Long time I don’t write huh? -shrugs- I just haven’t really been in the mood nor in the right state of mind. What makes me want to write today? I guess it’s just that I have needed to get something out of my system for quite a while and even if this is something the person it’s meant to will never read it doesn’t matter for it’s just for me.

I had a dream last night, weird ass dream at that though strangely sweet. You know, I really do care about him. I really do love him and all I can say is that I’m glad he doesn’t know it. I’m glad that if I ever actually give him the link to this or he finds it somehow and reads this entry he will have no idea of who the hell I speak of. That’s something so rewarding. Why? Because I don’t wish for him to know I care in that way.

You know I’ve never been one to see the word impossible into things, with the exception of this one time. It’s impossible for anything to happen and it will remain like that for reasons known to myself and myself only. Of course, him not knowing I give a shit also helps yet it’s for the better.

Yes, this -is- a rare glimpse and one that will probably not repeat at what I think of this subject. Hope? Hope’s for the weak darling and hope is for those that won’t open their eyes and see what is obvious to most.

I guess I’ve grown in these past few months yet at the same time I’ve gone back. I went through a year and a half or so of passiveness yet you have no idea how glad I am to have my aggressive and conflictive side back. Why care for those who don’t care for you? Why attempt to help people who have turned around and betrayed you before? It’s simple, just don’t.

I remember that like two years ago I was arguing with Chris about him allowing everyone to step over him yet it seems I allowed that for a while too. I was passive and friendly and I didn’t get anything good from the experience so I withdrew back to how I had the tendency of being. You fuck with me I’ll fuck with you right back. So don’t take it as I’m the same.

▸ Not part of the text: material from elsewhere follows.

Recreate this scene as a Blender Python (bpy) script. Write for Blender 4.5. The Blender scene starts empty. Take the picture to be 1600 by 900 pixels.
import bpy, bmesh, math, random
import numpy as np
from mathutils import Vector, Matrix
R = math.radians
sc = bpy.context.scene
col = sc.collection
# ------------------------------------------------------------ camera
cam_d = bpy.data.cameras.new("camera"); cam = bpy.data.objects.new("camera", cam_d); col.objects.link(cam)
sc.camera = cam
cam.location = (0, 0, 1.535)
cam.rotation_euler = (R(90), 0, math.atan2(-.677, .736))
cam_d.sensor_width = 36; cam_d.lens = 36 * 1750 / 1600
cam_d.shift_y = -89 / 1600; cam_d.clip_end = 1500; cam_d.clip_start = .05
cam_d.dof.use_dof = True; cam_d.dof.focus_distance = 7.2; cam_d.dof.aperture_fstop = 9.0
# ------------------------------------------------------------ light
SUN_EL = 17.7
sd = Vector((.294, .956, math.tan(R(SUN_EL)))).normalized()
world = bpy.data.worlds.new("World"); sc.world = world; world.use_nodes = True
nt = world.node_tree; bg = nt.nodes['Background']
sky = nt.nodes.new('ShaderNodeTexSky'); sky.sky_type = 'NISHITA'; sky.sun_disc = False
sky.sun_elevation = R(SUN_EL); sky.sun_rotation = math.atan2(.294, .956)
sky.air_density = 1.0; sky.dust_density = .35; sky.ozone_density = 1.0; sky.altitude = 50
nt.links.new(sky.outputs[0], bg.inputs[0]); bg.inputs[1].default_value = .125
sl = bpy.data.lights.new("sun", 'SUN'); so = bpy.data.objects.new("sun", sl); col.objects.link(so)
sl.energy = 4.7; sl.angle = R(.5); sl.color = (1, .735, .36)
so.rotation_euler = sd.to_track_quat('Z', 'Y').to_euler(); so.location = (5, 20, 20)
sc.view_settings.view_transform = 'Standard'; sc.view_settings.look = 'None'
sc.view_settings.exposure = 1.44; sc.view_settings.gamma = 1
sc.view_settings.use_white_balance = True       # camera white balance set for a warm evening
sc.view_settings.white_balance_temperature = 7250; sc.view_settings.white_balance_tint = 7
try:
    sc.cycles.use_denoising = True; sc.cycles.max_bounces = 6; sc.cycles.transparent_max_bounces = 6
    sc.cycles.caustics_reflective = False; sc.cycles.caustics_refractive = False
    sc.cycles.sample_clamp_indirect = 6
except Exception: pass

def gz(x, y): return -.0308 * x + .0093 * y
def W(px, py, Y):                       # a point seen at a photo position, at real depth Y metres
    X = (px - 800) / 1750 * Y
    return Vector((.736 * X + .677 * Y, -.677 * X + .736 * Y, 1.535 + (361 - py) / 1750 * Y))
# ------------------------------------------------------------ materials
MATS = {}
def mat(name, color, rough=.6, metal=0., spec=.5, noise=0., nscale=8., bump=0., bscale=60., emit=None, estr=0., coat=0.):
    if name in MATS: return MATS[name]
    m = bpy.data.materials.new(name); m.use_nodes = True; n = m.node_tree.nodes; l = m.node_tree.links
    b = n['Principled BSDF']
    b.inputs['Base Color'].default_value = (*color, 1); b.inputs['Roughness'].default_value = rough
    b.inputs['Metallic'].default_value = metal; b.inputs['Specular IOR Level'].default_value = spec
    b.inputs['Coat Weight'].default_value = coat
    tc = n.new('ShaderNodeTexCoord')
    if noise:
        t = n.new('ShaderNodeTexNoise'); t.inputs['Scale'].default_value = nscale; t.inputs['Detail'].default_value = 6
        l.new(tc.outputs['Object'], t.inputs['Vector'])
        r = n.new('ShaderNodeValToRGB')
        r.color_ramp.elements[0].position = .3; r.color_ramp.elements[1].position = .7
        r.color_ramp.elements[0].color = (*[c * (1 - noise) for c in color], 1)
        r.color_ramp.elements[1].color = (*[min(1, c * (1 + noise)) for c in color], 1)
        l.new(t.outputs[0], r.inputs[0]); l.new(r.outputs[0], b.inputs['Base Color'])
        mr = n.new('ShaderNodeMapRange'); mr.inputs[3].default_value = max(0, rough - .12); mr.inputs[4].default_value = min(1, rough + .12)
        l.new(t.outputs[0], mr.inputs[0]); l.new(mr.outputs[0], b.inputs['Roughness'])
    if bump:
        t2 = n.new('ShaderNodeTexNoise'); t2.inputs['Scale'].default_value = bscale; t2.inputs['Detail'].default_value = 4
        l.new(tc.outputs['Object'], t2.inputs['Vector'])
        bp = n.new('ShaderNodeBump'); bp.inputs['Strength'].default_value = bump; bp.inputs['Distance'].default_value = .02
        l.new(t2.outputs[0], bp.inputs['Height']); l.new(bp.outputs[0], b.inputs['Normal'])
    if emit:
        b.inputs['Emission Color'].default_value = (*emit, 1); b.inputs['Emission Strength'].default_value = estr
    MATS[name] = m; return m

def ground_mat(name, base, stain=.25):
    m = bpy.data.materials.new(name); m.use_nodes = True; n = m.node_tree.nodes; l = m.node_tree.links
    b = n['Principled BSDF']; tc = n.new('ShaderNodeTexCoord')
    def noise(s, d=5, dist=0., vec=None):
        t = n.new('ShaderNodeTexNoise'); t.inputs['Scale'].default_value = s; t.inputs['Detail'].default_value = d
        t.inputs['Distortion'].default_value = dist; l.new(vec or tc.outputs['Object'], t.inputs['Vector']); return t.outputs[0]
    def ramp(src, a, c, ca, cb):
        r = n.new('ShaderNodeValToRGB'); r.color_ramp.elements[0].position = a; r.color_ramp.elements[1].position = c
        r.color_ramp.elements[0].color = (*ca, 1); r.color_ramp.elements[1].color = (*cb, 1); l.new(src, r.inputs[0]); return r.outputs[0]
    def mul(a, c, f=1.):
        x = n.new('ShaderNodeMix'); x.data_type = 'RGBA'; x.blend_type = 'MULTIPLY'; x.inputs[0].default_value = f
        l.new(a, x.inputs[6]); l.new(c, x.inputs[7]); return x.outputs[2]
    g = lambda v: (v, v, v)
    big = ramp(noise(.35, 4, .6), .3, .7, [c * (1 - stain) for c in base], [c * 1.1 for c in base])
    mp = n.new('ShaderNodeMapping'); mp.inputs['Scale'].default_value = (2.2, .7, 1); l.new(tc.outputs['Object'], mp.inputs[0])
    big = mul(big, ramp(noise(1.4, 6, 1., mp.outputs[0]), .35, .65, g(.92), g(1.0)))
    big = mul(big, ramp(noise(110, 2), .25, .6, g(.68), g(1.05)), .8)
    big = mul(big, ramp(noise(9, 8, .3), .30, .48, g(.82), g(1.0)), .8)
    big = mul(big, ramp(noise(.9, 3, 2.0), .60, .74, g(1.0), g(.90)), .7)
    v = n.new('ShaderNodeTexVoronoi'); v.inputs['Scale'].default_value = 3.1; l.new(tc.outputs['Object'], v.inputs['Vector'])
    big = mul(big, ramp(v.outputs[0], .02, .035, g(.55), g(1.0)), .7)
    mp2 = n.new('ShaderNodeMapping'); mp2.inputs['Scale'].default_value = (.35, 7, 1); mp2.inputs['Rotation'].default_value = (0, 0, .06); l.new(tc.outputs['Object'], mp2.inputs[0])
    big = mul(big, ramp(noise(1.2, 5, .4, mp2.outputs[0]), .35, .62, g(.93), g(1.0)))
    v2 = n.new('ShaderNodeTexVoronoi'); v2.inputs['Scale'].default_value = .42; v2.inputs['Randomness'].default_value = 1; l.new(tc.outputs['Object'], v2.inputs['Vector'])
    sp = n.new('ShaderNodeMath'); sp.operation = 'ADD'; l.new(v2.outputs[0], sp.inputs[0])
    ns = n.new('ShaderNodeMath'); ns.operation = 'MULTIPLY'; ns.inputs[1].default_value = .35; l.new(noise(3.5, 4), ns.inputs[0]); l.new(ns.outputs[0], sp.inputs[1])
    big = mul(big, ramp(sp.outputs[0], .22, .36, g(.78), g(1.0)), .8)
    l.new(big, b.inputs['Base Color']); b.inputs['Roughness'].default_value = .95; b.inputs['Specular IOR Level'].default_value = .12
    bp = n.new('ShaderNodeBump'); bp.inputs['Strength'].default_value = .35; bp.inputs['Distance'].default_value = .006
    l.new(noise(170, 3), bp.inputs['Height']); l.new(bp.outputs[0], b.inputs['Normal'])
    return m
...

I’m not about to just stand and wait.

How have I grown? -shrugs- I won’t wait forever for impossible things I won’t look back and mourn for the past. I don’t like something right now I -am- going to change that. Of course I’m leaving one thing as the exception and said exception is the one I began this entry with. Let’s leave that as a reminder to what I’ve done and as to why I shouldn’t go back. -shrugs-

And please, if some one knows what the hell I'm talking about, keep it to yourself. As I said before, I don't want people to know who and what the hell I speak of.

~Happy New Year guys, I hope your resolutions are actually kept and for those that make a wish they have those too.